Kompromising Congress?

found online by Raymond

 
From Julian Sanchez:

In recent years we’ve discovered that even the parts of the government you’d expect to maintain the most secure computer networks—from the Office of Personnel Management to the National Security Agency—were embarrassingly vulnerable to being hacked and having highly sensitive data exfiltrated. So perhaps it shouldn’t come as much surprise that the United States Congress isn’t exactly a model of cybersecurity either: Earlier this month, we learned that the legislative branch’s Office of Compliance (OOC) had until very recently been storing its records of sexual harassment complaints and settlements on an insecure server operated by a contractor. In a blistering letter to the OOC written back in February, Sen. Ron Wyden (D-Ore.) noted that the server had never undergone a cybersecurity audit, and charged that the office had failed to implement even “rudimentary defensive network-security best practices.”

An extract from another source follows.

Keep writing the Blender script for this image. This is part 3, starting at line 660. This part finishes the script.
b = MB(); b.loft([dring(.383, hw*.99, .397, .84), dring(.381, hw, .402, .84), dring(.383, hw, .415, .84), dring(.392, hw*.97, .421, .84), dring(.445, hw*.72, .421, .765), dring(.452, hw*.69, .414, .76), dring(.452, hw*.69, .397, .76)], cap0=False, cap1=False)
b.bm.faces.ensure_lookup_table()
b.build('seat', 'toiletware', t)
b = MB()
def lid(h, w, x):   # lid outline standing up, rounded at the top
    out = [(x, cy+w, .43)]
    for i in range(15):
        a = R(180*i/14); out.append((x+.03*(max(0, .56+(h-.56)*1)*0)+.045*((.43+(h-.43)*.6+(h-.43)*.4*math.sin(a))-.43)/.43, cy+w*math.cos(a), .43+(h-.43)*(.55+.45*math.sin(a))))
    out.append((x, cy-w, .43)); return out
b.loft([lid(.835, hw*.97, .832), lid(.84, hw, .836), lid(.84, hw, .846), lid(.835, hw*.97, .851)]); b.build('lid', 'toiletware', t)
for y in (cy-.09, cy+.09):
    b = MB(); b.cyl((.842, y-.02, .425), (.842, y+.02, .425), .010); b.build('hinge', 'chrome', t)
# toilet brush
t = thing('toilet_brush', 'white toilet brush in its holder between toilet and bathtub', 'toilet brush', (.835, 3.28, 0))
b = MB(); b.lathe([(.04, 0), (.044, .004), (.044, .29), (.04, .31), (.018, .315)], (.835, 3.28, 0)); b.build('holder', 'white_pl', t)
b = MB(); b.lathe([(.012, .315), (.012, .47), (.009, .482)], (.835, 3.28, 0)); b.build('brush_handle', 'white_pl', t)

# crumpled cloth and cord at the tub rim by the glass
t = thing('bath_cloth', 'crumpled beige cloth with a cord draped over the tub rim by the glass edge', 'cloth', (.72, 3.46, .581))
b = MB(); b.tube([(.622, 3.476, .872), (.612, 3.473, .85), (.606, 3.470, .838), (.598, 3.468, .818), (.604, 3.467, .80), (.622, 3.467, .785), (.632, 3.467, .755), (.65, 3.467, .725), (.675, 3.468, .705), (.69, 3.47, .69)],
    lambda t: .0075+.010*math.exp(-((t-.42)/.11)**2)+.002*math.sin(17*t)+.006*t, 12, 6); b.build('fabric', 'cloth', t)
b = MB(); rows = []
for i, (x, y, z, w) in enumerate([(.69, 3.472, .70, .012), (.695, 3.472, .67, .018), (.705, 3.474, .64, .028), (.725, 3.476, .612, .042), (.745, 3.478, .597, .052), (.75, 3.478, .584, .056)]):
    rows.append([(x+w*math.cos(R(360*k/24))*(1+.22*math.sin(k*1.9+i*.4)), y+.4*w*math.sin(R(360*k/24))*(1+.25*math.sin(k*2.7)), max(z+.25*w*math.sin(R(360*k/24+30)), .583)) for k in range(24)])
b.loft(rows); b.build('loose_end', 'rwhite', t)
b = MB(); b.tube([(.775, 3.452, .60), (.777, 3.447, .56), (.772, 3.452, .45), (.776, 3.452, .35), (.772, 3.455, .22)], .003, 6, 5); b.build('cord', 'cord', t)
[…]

Wyden’s focus in his letter was, understandably, on the threat this posed to anonymity of those who register complaints about workplace harassment. But at a time when “kompromat” has become a commonplace part of our political lexicon, many readers will naturally think of a very different sort of risk: For the most sophisticated network infiltrators, employed by foreign intelligence agencies, the real appeal of such data would be its potential for selectively embarrassing, or exercising leverage over, members of Congress and their senior staffers.